Well, most high-sugar foods don't contain many other valuable nutrients and goodness, so you're getting a lot of calories without much benefit in terms of feeling full, fibre, or slow-release energy.  This can lead to becoming overweight, and the health problems associated with that.

Also too much sugar leads to tooth decay.

Sugar is found naturally in many foods, which is fine, it's supposed to be there, for example in fruit.  Don't cut down on fruit because it's good for you.

It's the added sugar that we need to be more aware of.  It has many cunning disguises (corn syrup, glucose, sucrose, fructose, maltose, honey, hydrolysed starch).  We should try to keep added sugars to no more than 10% of our calorie intake every day, between about 50g and 70g (which seems an awful lot to me!).

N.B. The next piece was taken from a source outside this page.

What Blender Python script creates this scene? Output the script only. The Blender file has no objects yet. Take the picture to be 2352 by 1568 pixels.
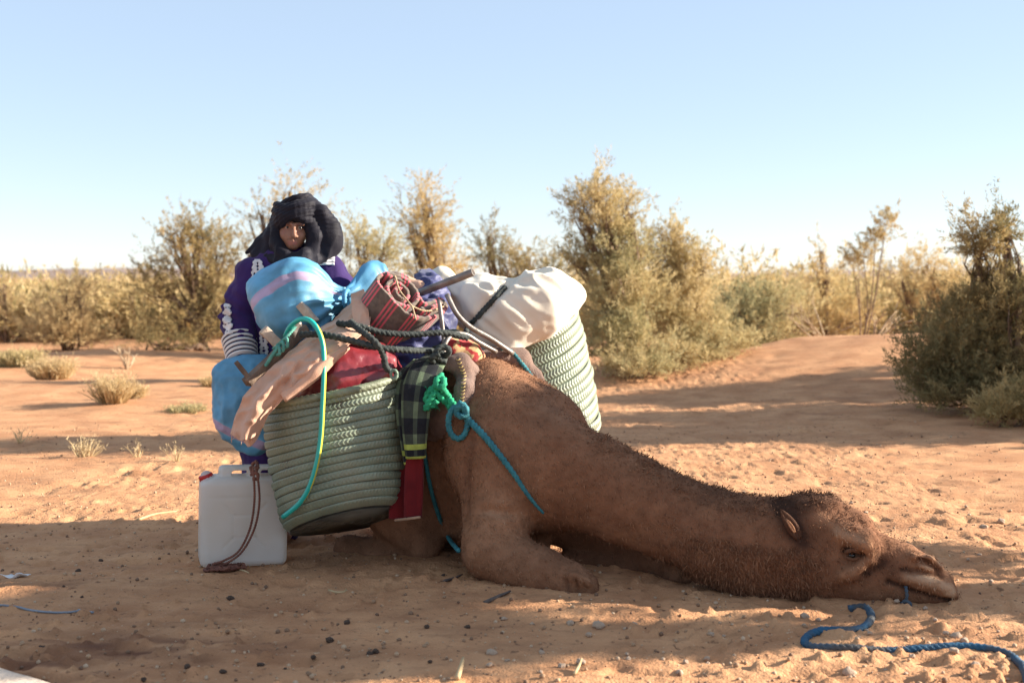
import bpy, math, random
import numpy as np
from mathutils import Vector, Matrix
from mathutils.bvhtree import BVHTree

random.seed(5)
rng = np.random.default_rng(5)
R = math.radians
SC = bpy.context.scene
COL = SC.collection

# ------------------------------------------------------------------ camera, sky, sun, exposure
CAM_H, FPX, UC, VC, HORIZON = 1.22, 2839.0, 1176.0, 784.0, 640.0
PITCH = math.atan((VC - HORIZON) / FPX)
cam_data = bpy.data.cameras.new('camera')
cam = bpy.data.objects.new('camera', cam_data)
COL.objects.link(cam)
cam.location = (0, 0, CAM_H)
cam.rotation_euler = (math.pi / 2 - PITCH, 0, 0)
cam_data.sensor_width = 36.0
cam_data.lens = 36.0 * FPX / 2352.0
cam_data.clip_start = 0.1
cam_data.clip_end = 20000
cam_data.dof.use_dof = True
cam_data.dof.focus_distance = 5.4
cam_data.dof.aperture_fstop = 2.8
SC.camera = cam

SUN_EL, SUN_FRONT = 20.5, -6.0          # degrees above the horizon; degrees from due right towards the camera
world = bpy.data.worlds.new('World')
SC.world = world
world.use_nodes = True
wn = world.node_tree
sky = wn.nodes.new('ShaderNodeTexSky')
sky.sky_type = 'NISHITA'
sky.sun_disc = False
sky.sun_elevation = R(SUN_EL)
sky.sun_rotation = R(90 + SUN_FRONT)
sky.altitude = 2000
sky.air_density = 1.0
sky.dust_density = 0.8
sky.ozone_density = 2.0
bg = wn.nodes['Background']
bg.inputs['Strength'].default_value = 0.10
tintn = wn.nodes.new('ShaderNodeMix'); tintn.data_type = 'RGBA'; tintn.blend_type = 'MULTIPLY'     # camera white balance
tintn.inputs['Factor'].default_value = 1.0
tintn.inputs['B'].default_value = (1.06, 0.93, 0.88, 1)
wn.links.new(sky.outputs[0], tintn.inputs['A'])
airl = wn.nodes.new('ShaderNodeMix'); airl.data_type = 'RGBA'                                       # thin even dust veil over the whole sky
airl.inputs['Factor'].default_value = 0.60
wn.links.new(tintn.outputs['Result'], airl.inputs['A'])
airl.inputs['B'].default_value = (2.12, 2.6, 3.15, 1)
wn.links.new(airl.outputs['Result'], bg.inputs['Color'])

sd = bpy.data.lights.new('sun', 'SUN')
sd.energy = 5.0
sd.angle = R(0.6)
sd.color = (1.0, 0.91, 0.78)
sun = bpy.data.objects.new('sun', sd)
COL.objects.link(sun)
sdir = Vector((math.cos(R(SUN_EL)) * math.cos(R(SUN_FRONT)), -math.cos(R(SUN_EL)) * math.sin(R(SUN_FRONT)), math.sin(R(SUN_EL))))
sun.rotation_euler = sdir.to_track_quat('Z', 'Y').to_euler()
sun.location = (20, -2, 12)

SC.view_settings.view_transform = 'Standard'
SC.view_settings.look = 'None'
SC.view_settings.gamma = 1.0
SC.view_settings.exposure = 1.55
try:
    SC.view_settings.use_curve_mapping = False
except Exception:
    pass
SC.render.engine = 'CYCLES'
SC.cycles.max_bounces = 6
SC.cycles.use_denoising = True

# ------------------------------------------------------------------ helpers: picture point at a real depth -> world point
def ray(u, v):
    a = (u - UC) / FPX
    b = (VC - v) / FPX
    return np.array([a, math.cos(PITCH) + b * math.sin(PITCH), -math.sin(PITCH) + b * math.cos(PITCH)])

def P(u, v, Y):
    d = ray(u, v)
    return np.array([0, 0, CAM_H]) + d * (Y / d[1])

def G(u, v, z=0.0):
    d = ray(u, v)
    return np.array([0, 0, CAM_H]) + d * ((z - CAM_H) / d[2])

# ------------------------------------------------------------------ helpers: noise
def _h(ix, iy, iz, seed):
    with np.errstate(over='ignore'):
        n = (ix.astype(np.uint32) * np.uint32(374761393) + iy.astype(np.uint32) * np.uint32(668265263)
             + iz.astype(np.uint32) * np.uint32(2147483647) + np.uint32((seed * 1274126177) & 0xffffffff))
        n = (n ^ (n >> np.uint32(13))) * np.uint32(1274126177)
        n = (n ^ (n >> np.uint32(16))) * np.uint32(2246822519)
        n = n ^ (n >> np.uint32(15))
    return n.astype(np.float64) / 4294967295.0

def vnoise(p, seed=0):
    p = np.asarray(p, float)
    i = np.floor(p).astype(np.int64)
    f = p - i
    f = f * f * f * (f * (f * 6 - 15) + 10)
    r = 0
    for dx in (0, 1):
        wx = f[:, 0] if dx else 1 - f[:, 0]
        for dy in (0, 1):
            wy = f[:, 1] if dy else 1 - f[:, 1]
            for dz in (0, 1):
                wz = f[:, 2] if dz else 1 - f[:, 2]
                r = r + wx * wy * wz * _h(i[:, 0] + dx, i[:, 1] + dy, i[:, 2] + dz, seed)
    return r * 2 - 1

def fbm(p, octv=4, seed=0, gain=0.5):
    p = np.asarray(p, float)
    a, s, t = 1.0, 0.0, 0.0
    for o in range(octv):
        s = s + a * vnoise(p * (2.03 ** o) + o * 17.3, seed + o)
        t += a
        a *= gain
    return s / t

# ------------------------------------------------------------------ helpers: objects
def tag(o, label=None, cat=None, group=None, kind=None):
    if label: o['label'] = label
    if cat: o['category'] = cat
    if group: o['group'] = group
    if kind: o['kind'] = kind
    return o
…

If you're checking labels on foods, then you'll be looking for "carbohydrates (of which sugars)".  More than 22g per 100g of food is high.  Less than 5g per 100g is low.

The worst culprits are ready-made sauces and ready-meals, children's cereals, sliced white bread etc. because we don't always expect them to be full of sugar.  Cakes, fizzy drinks and chocolate you kind of know what you're getting, and we know we should be trying to cut down on those.

I think though, that before we start worrying about reading the labels of everything that we buy in the supermarkets, we should start with what we are doing ourselves.  Here are a few occasions when I know I add sugar to things I prepare.  I'm aiming to reduce the amount by at least half, and get myself used to the taste without so much sugar:

  • I sometimes put a spoonful of sugar in my tomato sauce for pizza (the recipe says so), but when I forget, it still tastes fine.
  • I usually put a teaspoon of sugar on my grapefruit, more if it's a yellow grapefruit.  I should try to stick to the pink ones, and reduce the sugar a bit.
  • I put a teaspoon of sugar in every cup of coffee.  I tried cutting this down to a half, but habit won out and I went back to one.  So I cut down on the amount of coffee I drank and switched to tea, which I don't have sugar with.  I'm convinced I could lose the sugar in the coffee, but it'll take some weaning.
  • I put a couple of teaspoons of sugar in the bread mixture - I don't think I'll tinker with that recipe too much, I wouldn't want to mess with the magic.
  • I bake with the children, it's usually sweet.  I'm going to try and bake more savoury muffins etc.  And for desserts we're trying to include more fresh fruit with natural yoghurt rather than sweetened yoghurts.
  • And my real secret vice is Coca Cola.  I very rarely drink it at home, but it's my drink of choice when out and about, and I know it's BAD!  I'm trying to replace it with orange juice and soda water, or even just plain old tap water, but I really love that Coke!